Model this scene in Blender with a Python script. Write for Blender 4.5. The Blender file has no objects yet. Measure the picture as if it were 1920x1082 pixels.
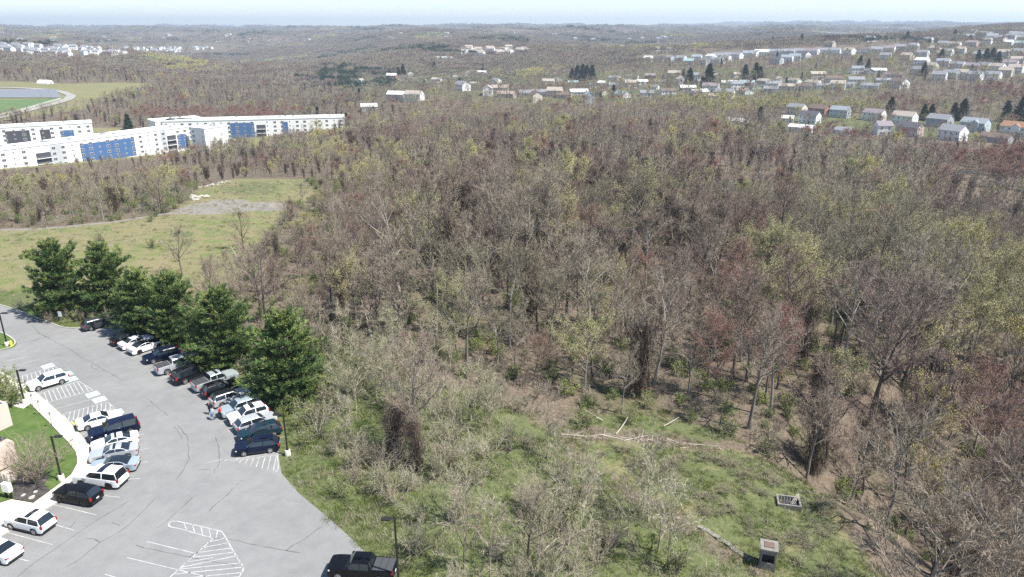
import bpy, bmesh, math, random
import numpy as np
from mathutils import Vector, Matrix

C = bpy.context.scene
COL = C.collection
PI = math.pi

# ------------------------------------------------------------------ camera
CAM_Z = 45.0
FPX = 1371.0                      # focal length in pixels of the 1920 wide photo
PITCH = math.radians(19.6)
cam_d = bpy.data.cameras.new('camera')
cam = bpy.data.objects.new('camera', cam_d)
COL.objects.link(cam)
cam.location = (0, 0, CAM_Z)
cam.rotation_euler = (PI / 2 - PITCH, 0, 0)
cam_d.sensor_width = 36
cam_d.lens = 36 * FPX / 1920
cam_d.clip_start = 0.5
cam_d.clip_end = 60000
C.camera = cam

# ------------------------------------------------------------------ sun and sky
SUN_EL = math.radians(57)
SUN_AZ = math.radians(112)        # clockwise from +Y: to the right and a little behind the camera
sunv = Vector((math.sin(SUN_AZ) * math.cos(SUN_EL), math.cos(SUN_AZ) * math.cos(SUN_EL), math.sin(SUN_EL)))
w = bpy.data.worlds.new('World')
C.world = w
w.use_nodes = True
nt = w.node_tree
sky = nt.nodes.new('ShaderNodeTexSky')
sky.sky_type = 'NISHITA'
sky.sun_disc = False
sky.sun_elevation = SUN_EL
sky.sun_rotation = SUN_AZ
sky.altitude = 300
sky.air_density = 1.0
sky.ozone_density = 2.6
sky.dust_density = 0.2
bg = nt.nodes['Background']
bg.inputs[1].default_value = 0.088
nt.links.new(sky.outputs[0], bg.inputs[0])
sl = bpy.data.lights.new('sun', 'SUN')
sl.energy = 4.2
sl.angle = math.radians(0.5)
sl.color = (1.0, 0.955, 0.88)
so = bpy.data.objects.new('sun', sl)
so.rotation_euler = sunv.to_track_quat('Z', 'Y').to_euler()
so.location = (60, -40, 120)
COL.objects.link(so)

C.view_settings.view_transform = 'Standard'
C.view_settings.look = 'None'
C.view_settings.exposure = 1.2
C.view_settings.gamma = 1.0
C.render.engine = 'CYCLES'
C.cycles.max_bounces = 4
C.cycles.diffuse_bounces = 2
C.cycles.glossy_bounces = 2
C.cycles.transmission_bounces = 2
C.cycles.transparent_max_bounces = 4
C.cycles.volume_bounces = 0
C.cycles.caustics_reflective = False
C.cycles.caustics_refractive = False
C.cycles.use_denoising = False

# ------------------------------------------------------------------ terrain
UC = np.array([-1.2, -0.85, -0.6, -0.35, -0.1, 0.15, 0.4, 0.7, 1.0, 1.3])
YR = np.array([-200, 0, 60, 120, 180, 250, 350, 450, 550, 700, 850, 1000, 1400, 2000, 3000, 5000, 8000, 16000.])
ZT = np.array([
    # -200 0  60 120 180 250 350  450  550  700  850 1000 1400 2000 3000 5000 8000 16000
    [0, 0, 0, 0, -1, -8, -22, -30, -30, -22, -20, -18, 10, -5, 10, 35, 20, 5],
    [0, 0, 0, 0, -1, -8, -22, -30, -30, -22, -20, -18, 10, -8, 5, 28, 20, 5],
    [0, 0, 0, 0, -1, -8, -22, -30, -30, -22, -20, -18, 12, -8, 0, 24, 22, 8],
    [0, 0, 0, 0, -1, -6, -20, -30, -32, -32, -36, -36, -26, -62, -20, 24, 32, 28],
    [0, 0, 0, -1, -2, -5, -12, -18, -20, -11, -34, -44, -8, 6, 14, 25, 38, 42],
    [-3, -3, -3, -4, -4, -6, -11, -15, -16, -12, -16, -12, 4, -10, 14, 30, 48, 70],
    [-4, -4, -4, -6, -8, -10, -14, -17, -18, -11, -5, 7, 22, 12, 14, 34, 62, 110],
    [-6, -6, -6, -10, -13, -15, -16, -18, -17, -9, 4, 14, 34, 42, 30, 38, 68, 130],
    [-6, -6, -6, -10, -13, -15, -16, -18, -17, -9, 4, 14, 34, 42, 30, 38, 68, 130],
    [-6, -6, -6, -10, -13, -15, -16, -18, -17, -9, 4, 14, 34, 42, 30, 38, 68, 130]], float)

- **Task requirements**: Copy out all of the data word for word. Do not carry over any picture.

- **Result for this exercise**:
Model this scene in Blender with a Python script. Write for Blender 4.5. The Blender file has no objects yet. Measure the picture as if it were 1920x1082 pixels.
import bpy, bmesh, math, random
import numpy as np
from mathutils import Vector, Matrix

C = bpy.context.scene
COL = C.collection
PI = math.pi

# ------------------------------------------------------------------ camera
CAM_Z = 45.0
FPX = 1371.0                      # focal length in pixels of the 1920 wide photo
PITCH = math.radians(19.6)
cam_d = bpy.data.cameras.new('camera')
cam = bpy.data.objects.new('camera', cam_d)
COL.objects.link(cam)
cam.location = (0, 0, CAM_Z)
cam.rotation_euler = (PI / 2 - PITCH, 0, 0)
cam_d.sensor_width = 36
cam_d.lens = 36 * FPX / 1920
cam_d.clip_start = 0.5
cam_d.clip_end = 60000
C.camera = cam

# ------------------------------------------------------------------ sun and sky
SUN_EL = math.radians(57)
SUN_AZ = math.radians(112)        # clockwise from +Y: to the right and a little behind the camera
sunv = Vector((math.sin(SUN_AZ) * math.cos(SUN_EL), math.cos(SUN_AZ) * math.cos(SUN_EL), math.sin(SUN_EL)))
w = bpy.data.worlds.new('World')
C.world = w
w.use_nodes = True
nt = w.node_tree
sky = nt.nodes.new('ShaderNodeTexSky')
sky.sky_type = 'NISHITA'
sky.sun_disc = False
sky.sun_elevation = SUN_EL
sky.sun_rotation = SUN_AZ
sky.altitude = 300
sky.air_density = 1.0
sky.ozone_density = 2.6
sky.dust_density = 0.2
bg = nt.nodes['Background']
bg.inputs[1].default_value = 0.088
nt.links.new(sky.outputs[0], bg.inputs[0])
sl = bpy.data.lights.new('sun', 'SUN')
sl.energy = 4.2
sl.angle = math.radians(0.5)
sl.color = (1.0, 0.955, 0.88)
so = bpy.data.objects.new('sun', sl)
so.rotation_euler = sunv.to_track_quat('Z', 'Y').to_euler()
so.location = (60, -40, 120)
COL.objects.link(so)

C.view_settings.view_transform = 'Standard'
C.view_settings.look = 'None'
C.view_settings.exposure = 1.2
C.view_settings.gamma = 1.0
C.render.engine = 'CYCLES'
C.cycles.max_bounces = 4
C.cycles.diffuse_bounces = 2
C.cycles.glossy_bounces = 2
C.cycles.transmission_bounces = 2
C.cycles.transparent_max_bounces = 4
C.cycles.volume_bounces = 0
C.cycles.caustics_reflective = False
C.cycles.caustics_refractive = False
C.cycles.use_denoising = False

# ------------------------------------------------------------------ terrain
UC = np.array([-1.2, -0.85, -0.6, -0.35, -0.1, 0.15, 0.4, 0.7, 1.0, 1.3])
YR = np.array([-200, 0, 60, 120, 180, 250, 350, 450, 550, 700, 850, 1000, 1400, 2000, 3000, 5000, 8000, 16000.])
ZT = np.array([
    # -200 0  60 120 180 250 350  450  550  700  850 1000 1400 2000 3000 5000 8000 16000
    [0, 0, 0, 0, -1, -8, -22, -30, -30, -22, -20, -18, 10, -5, 10, 35, 20, 5],
    [0, 0, 0, 0, -1, -8, -22, -30, -30, -22, -20, -18, 10, -8, 5, 28, 20, 5],
    [0, 0, 0, 0, -1, -8, -22, -30, -30, -22, -20, -18, 12, -8, 0, 24, 22, 8],
    [0, 0, 0, 0, -1, -6, -20, -30, -32, -32, -36, -36, -26, -62, -20, 24, 32, 28],
    [0, 0, 0, -1, -2, -5, -12, -18, -20, -11, -34, -44, -8, 6, 14, 25, 38, 42],
    [-3, -3, -3, -4, -4, -6, -11, -15, -16, -12, -16, -12, 4, -10, 14, 30, 48, 70],
    [-4, -4, -4, -6, -8, -10, -14, -17, -18, -11, -5, 7, 22, 12, 14, 34, 62, 110],
    [-6, -6, -6, -10, -13, -15, -16, -18, -17, -9, 4, 14, 34, 42, 30, 38, 68, 130],
    [-6, -6, -6, -10, -13, -15, -16, -18, -17, -9, 4, 14, 34, 42, 30, 38, 68, 130],
    [-6, -6, -6, -10, -13, -15, -16, -18, -17, -9, 4, 14, 34, 42, 30, 38, 68, 130]], float)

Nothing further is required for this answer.